The last U.S. penny was minted last week, bringing to a close a 232-year run. Production may have stopped, but the coin won’t disappear immediately: pennies typically circulate for roughly 30 years, so they’ll remain in pockets and registers for decades yet.
The penny’s lineage reaches back overseas, tracing to the British penny and the German pfennig (from pfanne, meaning pan). The earliest American one-cent piece was a private 1787 fugio cent — a 100% copper coin stamped with “Mind Your Business” and a sundial reminder that time flies. The first official U.S. one-cent coin followed in 1793. In 1909 Abraham Lincoln became the first president depicted on U.S. coinage, marking the centennial of his birth; the phrase “In God We Trust” later became a standard motto on U.S. coins and was eventually adopted as the national motto.
For generations the penny helped pay soldiers, buy small everyday items like gumballs, and make change. Today its buying power is tiny. Modern pennies are mostly zinc (about 97.5%) with a thin copper plating, and manufacturing costs exceed face value. In 2024 the U.S. Mint estimated it cost roughly 3.69 cents in materials and production to make a single penny.

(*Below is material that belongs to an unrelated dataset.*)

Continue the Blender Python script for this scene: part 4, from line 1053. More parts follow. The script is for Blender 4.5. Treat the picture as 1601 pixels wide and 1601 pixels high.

Despite that practical decline, the penny’s cultural life is robust. It survives in language and custom — sayings such as “in for a penny,” “a penny for your thoughts,” “my two cents,” and “a penny saved is a penny earned” keep the coin alive in conversation. Small rituals—slipping a bright penny into a bride’s shoe for luck or dropping one in a pay-phone loafer—persist in memory and tradition. As aphorism scholar James Geary has observed, the penny’s smallness makes it especially suited to short, memorable sayings.
Some myths about the penny have also lingered. The idea that a penny dropped from the Empire State Building could kill someone below is urban legend; a penny’s light weight and shape cause it to flutter, not attain lethal speed, a fact demonstrated in tests like those on MythBusters.
Though its production has ended, the penny will taper out of active use slowly. It will remain in language, in collections, in the odd tip jar and the bottom of a purse — a modest piece of American history that served well beyond its monetary value. Along with the dime, nickel and quarter, the penny retires as a humble, long-serving emblem of everyday life. Rest well, penny.